The article ends by suggesting that, hey, Charles Darwin wasn't nasty about religion, so there. But, as PZ Myers pointed out in his rebuttal, the whole point of science is that it's not about slavish obedience to Darwin; we don't have to agree with Darwin about everything because he was a brilliant scientist, just as we don't have agree with the NCSE's every policy just because Eugenie Scott is awesome. The most important thing in any debate is honesty, and what Mooney and Kirshenbaum, Andrew Brown, Michael Ruse and others seem to preach is a kind of weirdly dishonest approach where atheist scientists should keep quiet about religion even if they believe that unempirical faith-based thinking sits awkwardly alongside science, because God help us if we upset the odd Christian along the way. It's perfectly valid for Dawkins to put his cards on the table about what he believes; if you don't like it, criticise his arguments on their own merits. Don't start suggesting that he shouldn't make them in the first place.
(Predictably, Andrew Brown arrives in the comments, demanding that Jerry Coyne supply evidence that religion is hampering the teaching of evolution but failing to demand that Mooney and Kirshenbaum supply any evidence that Dawkins, Myers and Coyne's method isn't working).
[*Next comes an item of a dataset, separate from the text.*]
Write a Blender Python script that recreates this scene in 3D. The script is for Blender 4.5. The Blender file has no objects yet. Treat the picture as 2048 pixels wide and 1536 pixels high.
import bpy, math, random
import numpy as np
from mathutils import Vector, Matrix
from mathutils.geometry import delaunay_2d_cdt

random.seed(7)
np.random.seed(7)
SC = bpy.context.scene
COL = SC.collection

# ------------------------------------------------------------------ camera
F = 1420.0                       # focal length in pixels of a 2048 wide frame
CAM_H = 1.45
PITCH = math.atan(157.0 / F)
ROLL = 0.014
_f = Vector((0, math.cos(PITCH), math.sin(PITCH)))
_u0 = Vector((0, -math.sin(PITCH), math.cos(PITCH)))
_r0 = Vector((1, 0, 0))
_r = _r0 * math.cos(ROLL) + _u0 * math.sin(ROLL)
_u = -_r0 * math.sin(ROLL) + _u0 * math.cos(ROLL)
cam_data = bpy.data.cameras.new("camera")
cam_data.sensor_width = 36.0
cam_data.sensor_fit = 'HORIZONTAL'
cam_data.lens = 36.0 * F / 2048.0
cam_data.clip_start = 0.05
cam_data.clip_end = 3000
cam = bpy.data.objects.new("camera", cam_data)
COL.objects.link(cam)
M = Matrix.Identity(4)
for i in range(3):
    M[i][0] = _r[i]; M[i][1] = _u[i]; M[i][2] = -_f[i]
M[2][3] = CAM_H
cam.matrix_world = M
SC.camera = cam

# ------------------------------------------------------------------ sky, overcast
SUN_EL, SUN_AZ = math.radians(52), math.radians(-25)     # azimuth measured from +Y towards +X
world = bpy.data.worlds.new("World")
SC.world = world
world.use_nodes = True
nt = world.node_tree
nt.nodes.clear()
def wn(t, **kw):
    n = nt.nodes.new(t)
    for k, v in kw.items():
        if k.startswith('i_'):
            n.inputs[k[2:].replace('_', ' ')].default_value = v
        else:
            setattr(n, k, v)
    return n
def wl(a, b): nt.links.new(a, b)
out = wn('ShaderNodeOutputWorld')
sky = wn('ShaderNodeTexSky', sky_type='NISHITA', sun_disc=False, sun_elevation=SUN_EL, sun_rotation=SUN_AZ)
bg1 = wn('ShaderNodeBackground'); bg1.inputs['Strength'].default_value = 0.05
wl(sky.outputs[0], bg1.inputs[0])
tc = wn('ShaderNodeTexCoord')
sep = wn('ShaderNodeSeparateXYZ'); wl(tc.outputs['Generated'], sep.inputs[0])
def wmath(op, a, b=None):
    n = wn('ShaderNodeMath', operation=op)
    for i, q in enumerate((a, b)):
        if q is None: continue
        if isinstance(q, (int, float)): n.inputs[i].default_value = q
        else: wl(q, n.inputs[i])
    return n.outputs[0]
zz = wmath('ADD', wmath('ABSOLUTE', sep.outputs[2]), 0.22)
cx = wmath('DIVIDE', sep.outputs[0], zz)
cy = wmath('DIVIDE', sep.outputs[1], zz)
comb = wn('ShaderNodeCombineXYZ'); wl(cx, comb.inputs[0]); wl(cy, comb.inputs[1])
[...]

The reality is that we're not seeking to win over the hardcore fundamentalists, it's about reaching the people in the middle ground. Some of them might object to any criticism of religion alongside their evolution, and for them there's Ken Miller, Mooney/Kirshenbaum and Francis Collins. Some of them might, though, appreciate the honesty of scientists who aren't afraid to say that there's no convincing evidence for God. The religious are attacking evolution and atheism all the time, why shouldn't some evolutionists fight back? We all have our own ways of debating, so let's all put our ideas out there and see whose wins, with less of this tedious nonsense about 'framing' the debate in the right way. And fuck, I'm willing to suggest that Dawkins' many science books have done more for the popular underestanding of evolution than a million boring op-eds which amount to little more than attempts to referee the debate.